Monday, December 1, 2014

Meet Nanfei Yan, HNC Certificate/SAIS MA Student Blogger!

Meet our newest student blogger, Nanfei Yan!  Read about her unique background and her impressions of the HNC after the first few months of study:


Hi Everyone,

My name is Nanfei Yan and I’m currently a HNC Certificate/SAIS MA student spending my first year in Nanjing. The HNC is a fascinating place, so I’m excited to share some of our adventures! I love taking pictures (especially of food), so I’m looking forward to making some delicious posts in the future. For this post, I’d like to make a short self-introduction, and then talk about parts of the Center that I’ve connected with.
Nanfei Yan

I was actually born in Nanjing, so in a way this is my first return to my birthplace. Shortly afterwards though, I moved to Sichuan (home to the best food in all of China). My family relocated to Alaska when I was 7. After two years with the moose and the northern lights, we settled down in northern Virginia. I think my childhood had a lot to do with developing my interests in US-Asia Relations, but I took a fairly unorthodox path to HNC and SAIS.

My childhood dream was to become a comic artist, but a few failed art school applications later, I ended up at Carnegie Mellon University studying Astrophysics and Japanese. After graduation, I worked for two years as a software engineer at Morgan Stanley in Japan. I get a lot of surprised faces wondering what a techie/science geek is doing studying US-China relations in Nanjing, but globalization has really made international relations relevant to every field. Likewise, international relations has broadened in such a way that it requires the input of scholars from every field.

The depth and breadth of international relations is fully demonstrated at the HNC. My classmates and professors come from extremely eclectic academic and personal backgrounds. The courses offered cover history, law, philosophy, energy & resources, politics, etc. While many schools can boast an interdisciplinary curriculum, the HNC is distinct in its application of all subjects to US-China relations.
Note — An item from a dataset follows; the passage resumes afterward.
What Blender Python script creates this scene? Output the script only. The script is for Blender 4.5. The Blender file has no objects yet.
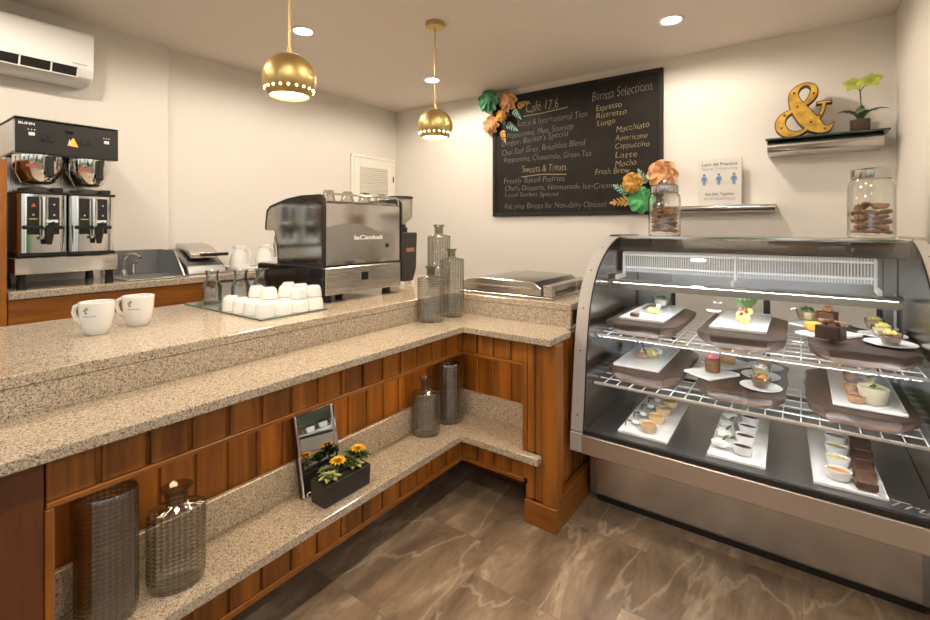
import bpy, bmesh, math, random
from mathutils import Vector, Matrix
R = math.radians
random.seed(7)
scene = bpy.context.scene
COL = scene.collection

# ------------------------------------------------------------------ helpers
class MB:
    """collects shapes into one bmesh and links them as ONE mesh object"""
    def __init__(s): s.bm = bmesh.new()
    def _new(s, fn):
        b = bmesh.new(); fn(b)
        me = bpy.data.meshes.new('tmp'); b.to_mesh(me); b.free()
        s.bm.from_mesh(me); bpy.data.meshes.remove(me)
    def box(s, x0, x1, y0, y1, z0, z1, bev=0.0, seg=1, mat=None):
        def f(b):
            bmesh.ops.create_cube(b, size=1)
            for v in b.verts:
                v.co = Vector(((x0+x1)/2+v.co.x*(x1-x0), (y0+y1)/2+v.co.y*(y1-y0), (z0+z1)/2+v.co.z*(z1-z0)))
            if bev > 0: bmesh.ops.bevel(b, geom=b.edges[:], offset=bev, segments=seg, profile=0.5, affect='EDGES')
            if mat is not None: bmesh.ops.transform(b, matrix=mat, verts=b.verts)
        s._new(f); return s
    def lathe(s, prof, c=(0,0,0), seg=32, sx=1, sy=1, mod=None, mat=None, close=False):
        def f(b):
            rings = []
            for (r, z) in prof:
                if r < 1e-6: rings.append([b.verts.new((0,0,z))])
                else:
                    rg = []
                    for k in range(seg):
                        a = 2*math.pi*k/seg
                        q = r*(mod(a, z) if mod else 1)
                        rg.append(b.verts.new((q*math.cos(a)*sx, q*math.sin(a)*sy, z)))
                    rings.append(rg)
            n = len(rings)
            for i in range(n-1 + (1 if close else 0)):
                A, B = rings[i], rings[(i+1) % n]
                if len(A) == 1 and len(B) == 1: continue
                for k in range(seg):
                    k2 = (k+1) % seg
                    if len(A) == 1: b.faces.new((A[0], B[k2], B[k]))
                    elif len(B) == 1: b.faces.new((A[k], A[k2], B[0]))
                    else: b.faces.new((A[k], A[k2], B[k2], B[k]))
            if mat is not None: bmesh.ops.transform(b, matrix=mat, verts=b.verts)
            bmesh.ops.translate(b, vec=Vector(c), verts=b.verts)
            bmesh.ops.recalc_face_normals(b, faces=b.faces)
        s._new(f); return s
    def cyl(s, p0, p1, r0, r1=None, seg=20):
        r1 = r0 if r1 is None else r1
        p0, p1 = Vector(p0), Vector(p1); d = p1-p0; L = d.length
        m = d.to_track_quat('Z', 'Y').to_matrix().to_4x4()
        return s.lathe([(0,0),(r0,0),(r1,L),(0,L)], p0, seg, mat=m)
    def tube(s, pts, r, seg=10, closed=False, caps=True):
        pts = [Vector(p) for p in pts]; n = len(pts)
        def f(b):
            rings = []; prev = None
            for i, p in enumerate(pts):
                if closed: t = pts[(i+1) % n]-pts[i-1]
                else: t = pts[min(i+1, n-1)]-pts[max(i-1, 0)]
                t.normalize()
                if prev is None:
                    u = t.orthogonal().normalized()
                else:
                    u = (prev - t*prev.dot(t)).normalized()
                prev = u; w = t.cross(u)
                rr = r[i] if isinstance(r, (list, tuple)) else r
                rings.append([b.verts.new(p+(u*math.cos(a)+w*math.sin(a))*rr) for a in [2*math.pi*k/seg for k in range(seg)]])
            for i in range(n if closed else n-1):
                A, B = rings[i], rings[(i+1) % n]
                for k in range(seg): b.faces.new((A[k], A[(k+1) % seg], B[(k+1) % seg], B[k]))
            if caps and not closed:
                b.faces.new(rings[0][::-1]); b.faces.new(rings[-1])
            bmesh.ops.recalc_face_normals(b, faces=b.faces)
        s._new(f); return s
    def prism(s, poly, axis, a, b_, bev=0.0, mat=None):
        """polygon (2d) extruded along an axis: x: (y,z), y: (x,z), z: (x,y)"""
        def f(b):
            def P(u, v, w): return {'x': (w,u,v), 'y': (u,w,v), 'z': (u,v,w)}[axis]
            A = [b.verts.new(P(u,v,a)) for u, v in poly]; B = [b.verts.new(P(u,v,b_)) for u, v in poly]
            n = len(poly)
            b.faces.new(A); b.faces.new(B[::-1])
            for k in range(n): b.faces.new((A[k], A[(k+1) % n], B[(k+1) % n], B[k]))
            bmesh.ops.recalc_face_normals(b, faces=b.faces)
            if bev > 0: bmesh.ops.bevel(b, geom=b.edges[:], offset=bev, segments=1, affect='EDGES')
            if mat is not None: bmesh.ops.transform(b, matrix=mat, verts=b.verts)
        s._new(f); return s
    def ribbon(s, pts, half, axis_y0, axis_y1):
        """flat ribbon of changing width in the x-z plane, with depth along y"""
        n = len(pts); L = []; Rr = []
        for i in range(n):
            p = Vector(pts[i]); t = Vector(pts[min(i+1,n-1)])-Vector(pts[max(i-1,0)]); t.normalize()
            nn = Vector((-t.y, t.x)); L.append(p+nn*half[i]); Rr.append(p-nn*half[i])
        def f(b):
            q = [[b.verts.new((v.x, y+.0012*i/n, v.y)) for i, v in enumerate(side)] for side in (L, Rr) for y in (axis_y0, axis_y1)]
            l0, l1, r0, r1 = q
            for i in range(n-1):
                b.faces.new((l0[i], l0[i+1], r0[i+1], r0[i])); b.faces.new((l1[i], r1[i], r1[i+1], l1[i+1]))
                b.faces.new((l0[i], l1[i], l1[i+1], l0[i+1])); b.faces.new((r0[i], r0[i+1], r1[i+1], r1[i]))
            b.faces.new((l0[0], r0[0], r1[0], l1[0])); b.faces.new((l0[-1], l1[-1], r1[-1], r0[-1]))
            bmesh.ops.recalc_face_normals(b, faces=b.faces)
        s._new(f); return s
    def leaf(s, base, tip, width, up, bend=0.0, thick=0.0012, n=8, cup=0.0):
        base, tip, up = Vector(base), Vector(tip), Vector(up).normalized()
        d = tip-base; side = d.cross(up).normalized(); nrm = side.cross(d).normalized()
        def f(b):
            for off in (0, 1):
                rows = []
                for i in range(n+1):
                    t = i/n; w = width*math.sin(math.pi*min(1, t*0.93+0.07))**0.8*0.5
                    c = base+d*t+nrm*(bend*4*t*(1-t))-nrm*off*thick
                    rows.append([b.verts.new(c-side*w+nrm*cup*w), b.verts.new(c), b.verts.new(c+side*w+nrm*cup*w)])
                for i in range(n):
                    for k in range(2): b.faces.new((rows[i][k], rows[i][k+1], rows[i+1][k+1], rows[i+1][k]))
        s._new(f); return s
    def blob(s, c, r, sub=2, jit=0.12, sc=(1,1,1), seed=0):
        rnd = random.Random(seed)
        def f(b):
            bmesh.ops.create_icosphere(b, subdivisions=sub, radius=1)
            for v in b.verts:
                k = r*(1+jit*(rnd.random()*2-1))
                v.co = Vector((c[0]+v.co.x*k*sc[0], c[1]+v.co.y*k*sc[1], c[2]+v.co.z*k*sc[2]))
        s._new(f); return s
    def mesh(s, me, mat):
        m2 = me.copy(); m2.transform(mat); s.bm.from_mesh(m2); bpy.data.meshes.remove(m2); return s
    def build(s, name, m, parent=None, ang=35, shift=True):
        me = bpy.data.meshes.new(name)
        s.bm.to_mesh(me); s.bm.free()
        if parent is not None and shift:
            me.transform(Matrix.Translation(-parent.matrix_world.translation if False else -wloc(parent)))
        for p in me.polygons: p.use_smooth = True
        me.set_sharp_from_angle(angle=R(ang))
        me.materials.append(m)
        o = bpy.data.objects.new(name, me); COL.objects.link(o)
        if parent is not None: o.parent = parent
        return o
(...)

For example, when President Barack Obama and President Xi Jinping signed the climate change agreement in APEC on November 12th, the professor of my Air Pollution class immediately prepared a presentation to discuss its impact the following day.

The students at the HNC are always ‘busy’. I say that in quotes because it’s the good kind of busy, the kind where we've chosen to be immersed in life, instead of drowning. In addition to taking classes, students are participating in intramural sports, music, moot court, entrepreneurial competitions, etc. Since everyone’s such a mixed bag of skills and experiences, there’s a general mindset that everyone can participate in anything. I’ve been getting boxing lessons from my classmates, while helping others in Japanese. Some of us go restaurant hopping; we recently mourned the closing of a beloved xiaolongbao restaurant. The HNC also offers Chinese cultural lessons such as erhu and calligraphy. I signed up for the erhu lessons, and it’s good fun to have a group of violin and piano players in a room together trying to learn a two-stringed instrument.

Alas, I am off to go be ‘busy’ by sitting in on the humanitarian law moot court practice rounds. The HNC team is going off to competitions in Changchun this weekend.